§ Directive: Reproduce precisely the lines of the listing below, starting with the line that contains "Recreate this scene" and stopping after the line that contains "S.camera = cam"; include nothing else.

(A run of records)
※ ※ ※

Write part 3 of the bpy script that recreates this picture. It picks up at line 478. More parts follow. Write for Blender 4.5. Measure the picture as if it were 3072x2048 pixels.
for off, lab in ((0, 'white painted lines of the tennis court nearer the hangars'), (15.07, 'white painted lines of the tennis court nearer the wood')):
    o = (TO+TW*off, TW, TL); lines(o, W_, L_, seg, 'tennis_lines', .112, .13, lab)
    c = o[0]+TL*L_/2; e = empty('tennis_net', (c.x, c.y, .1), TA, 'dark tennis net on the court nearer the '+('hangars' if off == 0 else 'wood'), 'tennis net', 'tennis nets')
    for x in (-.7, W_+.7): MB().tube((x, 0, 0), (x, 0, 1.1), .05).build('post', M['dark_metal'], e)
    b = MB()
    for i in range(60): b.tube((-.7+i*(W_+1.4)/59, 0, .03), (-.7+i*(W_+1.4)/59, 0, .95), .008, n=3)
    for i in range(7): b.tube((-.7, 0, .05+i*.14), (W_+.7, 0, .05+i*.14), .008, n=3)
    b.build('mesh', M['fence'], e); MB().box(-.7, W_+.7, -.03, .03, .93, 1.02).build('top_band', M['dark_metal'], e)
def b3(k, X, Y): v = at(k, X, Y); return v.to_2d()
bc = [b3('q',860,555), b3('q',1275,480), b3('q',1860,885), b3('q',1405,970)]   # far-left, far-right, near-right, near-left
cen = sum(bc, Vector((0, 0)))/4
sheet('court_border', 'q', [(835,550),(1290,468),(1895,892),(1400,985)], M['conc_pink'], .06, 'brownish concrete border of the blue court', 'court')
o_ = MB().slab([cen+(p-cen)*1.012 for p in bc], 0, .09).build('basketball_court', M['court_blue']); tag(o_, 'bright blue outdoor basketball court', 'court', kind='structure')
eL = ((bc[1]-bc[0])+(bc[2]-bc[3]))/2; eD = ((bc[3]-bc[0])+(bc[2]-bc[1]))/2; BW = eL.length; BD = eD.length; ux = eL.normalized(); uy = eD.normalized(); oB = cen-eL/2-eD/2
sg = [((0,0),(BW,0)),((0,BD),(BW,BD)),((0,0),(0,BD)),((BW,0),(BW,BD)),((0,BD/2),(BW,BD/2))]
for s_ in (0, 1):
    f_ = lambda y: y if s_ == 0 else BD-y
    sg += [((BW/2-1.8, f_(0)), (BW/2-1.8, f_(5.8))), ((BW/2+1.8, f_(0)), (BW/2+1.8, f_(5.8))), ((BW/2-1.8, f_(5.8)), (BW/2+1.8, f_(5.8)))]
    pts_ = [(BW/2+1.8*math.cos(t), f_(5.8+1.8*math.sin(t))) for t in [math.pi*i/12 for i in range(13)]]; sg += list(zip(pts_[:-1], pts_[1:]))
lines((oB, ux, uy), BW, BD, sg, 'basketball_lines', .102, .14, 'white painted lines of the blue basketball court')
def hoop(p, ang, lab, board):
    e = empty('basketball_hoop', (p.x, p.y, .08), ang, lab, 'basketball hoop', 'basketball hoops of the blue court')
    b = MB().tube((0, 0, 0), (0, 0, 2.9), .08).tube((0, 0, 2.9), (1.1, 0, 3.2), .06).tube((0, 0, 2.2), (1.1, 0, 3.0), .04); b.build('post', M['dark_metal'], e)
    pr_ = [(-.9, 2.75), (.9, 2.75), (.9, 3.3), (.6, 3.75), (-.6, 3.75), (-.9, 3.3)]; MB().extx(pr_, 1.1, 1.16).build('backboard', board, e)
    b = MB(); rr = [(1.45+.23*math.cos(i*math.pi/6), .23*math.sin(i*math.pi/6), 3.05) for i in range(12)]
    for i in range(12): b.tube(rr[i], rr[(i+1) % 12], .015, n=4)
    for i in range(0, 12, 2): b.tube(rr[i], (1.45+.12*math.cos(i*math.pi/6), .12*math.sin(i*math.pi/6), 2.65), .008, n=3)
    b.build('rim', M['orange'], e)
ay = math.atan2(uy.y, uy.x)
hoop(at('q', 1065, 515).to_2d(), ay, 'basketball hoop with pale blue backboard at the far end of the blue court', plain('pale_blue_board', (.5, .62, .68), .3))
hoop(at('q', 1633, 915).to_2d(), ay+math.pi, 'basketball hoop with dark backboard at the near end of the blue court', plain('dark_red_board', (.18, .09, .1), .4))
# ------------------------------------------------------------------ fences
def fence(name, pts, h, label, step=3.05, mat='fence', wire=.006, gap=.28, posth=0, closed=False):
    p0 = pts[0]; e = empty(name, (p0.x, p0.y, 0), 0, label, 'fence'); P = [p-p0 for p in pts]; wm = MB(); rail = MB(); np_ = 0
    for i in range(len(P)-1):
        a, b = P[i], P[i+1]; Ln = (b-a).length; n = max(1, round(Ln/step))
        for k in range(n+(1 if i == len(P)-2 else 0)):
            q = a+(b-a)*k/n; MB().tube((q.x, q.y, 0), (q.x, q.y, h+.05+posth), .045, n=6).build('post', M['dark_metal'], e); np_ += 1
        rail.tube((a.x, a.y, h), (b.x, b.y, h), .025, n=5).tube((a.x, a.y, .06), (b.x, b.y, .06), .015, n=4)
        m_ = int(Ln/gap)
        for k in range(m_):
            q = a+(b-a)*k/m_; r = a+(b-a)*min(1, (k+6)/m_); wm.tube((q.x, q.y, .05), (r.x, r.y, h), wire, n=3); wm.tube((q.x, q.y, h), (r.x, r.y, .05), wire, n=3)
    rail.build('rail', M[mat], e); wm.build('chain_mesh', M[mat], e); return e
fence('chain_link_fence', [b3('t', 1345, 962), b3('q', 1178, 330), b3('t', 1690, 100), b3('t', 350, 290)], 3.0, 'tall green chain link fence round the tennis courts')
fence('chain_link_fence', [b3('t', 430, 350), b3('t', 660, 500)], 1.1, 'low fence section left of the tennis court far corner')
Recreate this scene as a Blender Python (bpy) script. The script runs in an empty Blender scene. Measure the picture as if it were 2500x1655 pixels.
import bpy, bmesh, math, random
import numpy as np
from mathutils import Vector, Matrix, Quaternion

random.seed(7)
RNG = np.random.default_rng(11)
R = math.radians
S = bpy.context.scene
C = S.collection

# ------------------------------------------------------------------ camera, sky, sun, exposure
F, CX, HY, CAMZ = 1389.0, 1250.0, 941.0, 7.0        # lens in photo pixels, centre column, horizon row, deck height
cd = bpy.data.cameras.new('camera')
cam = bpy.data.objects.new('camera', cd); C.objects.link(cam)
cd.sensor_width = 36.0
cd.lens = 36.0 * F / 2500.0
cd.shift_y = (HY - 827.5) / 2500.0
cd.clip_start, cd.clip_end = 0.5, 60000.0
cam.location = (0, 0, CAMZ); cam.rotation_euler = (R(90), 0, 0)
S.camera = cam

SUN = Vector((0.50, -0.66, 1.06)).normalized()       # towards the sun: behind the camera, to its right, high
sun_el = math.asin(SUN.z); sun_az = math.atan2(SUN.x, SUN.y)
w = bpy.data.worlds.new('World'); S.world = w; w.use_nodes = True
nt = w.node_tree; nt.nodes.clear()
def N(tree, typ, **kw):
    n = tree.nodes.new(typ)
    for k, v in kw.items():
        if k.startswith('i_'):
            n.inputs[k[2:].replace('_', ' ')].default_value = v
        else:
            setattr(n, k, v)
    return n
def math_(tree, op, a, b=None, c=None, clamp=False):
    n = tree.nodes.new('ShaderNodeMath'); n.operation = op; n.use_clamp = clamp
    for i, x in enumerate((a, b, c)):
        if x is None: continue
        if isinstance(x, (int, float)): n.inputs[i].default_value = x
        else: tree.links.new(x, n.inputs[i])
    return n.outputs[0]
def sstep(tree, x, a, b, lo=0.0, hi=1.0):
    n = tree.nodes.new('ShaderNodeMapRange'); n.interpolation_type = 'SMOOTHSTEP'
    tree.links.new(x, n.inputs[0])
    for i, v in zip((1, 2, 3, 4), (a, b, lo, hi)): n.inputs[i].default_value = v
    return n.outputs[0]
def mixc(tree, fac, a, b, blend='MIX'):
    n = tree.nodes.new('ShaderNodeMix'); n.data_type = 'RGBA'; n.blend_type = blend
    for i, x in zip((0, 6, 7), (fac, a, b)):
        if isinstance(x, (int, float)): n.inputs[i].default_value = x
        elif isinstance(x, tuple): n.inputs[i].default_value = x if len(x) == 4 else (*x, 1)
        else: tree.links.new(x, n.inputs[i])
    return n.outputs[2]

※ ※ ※

§ Written solution:
Recreate this scene as a Blender Python (bpy) script. The script runs in an empty Blender scene. Measure the picture as if it were 2500x1655 pixels.
import bpy, bmesh, math, random
import numpy as np
from mathutils import Vector, Matrix, Quaternion

random.seed(7)
RNG = np.random.default_rng(11)
R = math.radians
S = bpy.context.scene
C = S.collection

# ------------------------------------------------------------------ camera, sky, sun, exposure
F, CX, HY, CAMZ = 1389.0, 1250.0, 941.0, 7.0        # lens in photo pixels, centre column, horizon row, deck height
cd = bpy.data.cameras.new('camera')
cam = bpy.data.objects.new('camera', cd); C.objects.link(cam)
cd.sensor_width = 36.0
cd.lens = 36.0 * F / 2500.0
cd.shift_y = (HY - 827.5) / 2500.0
cd.clip_start, cd.clip_end = 0.5, 60000.0
cam.location = (0, 0, CAMZ); cam.rotation_euler = (R(90), 0, 0)
S.camera = cam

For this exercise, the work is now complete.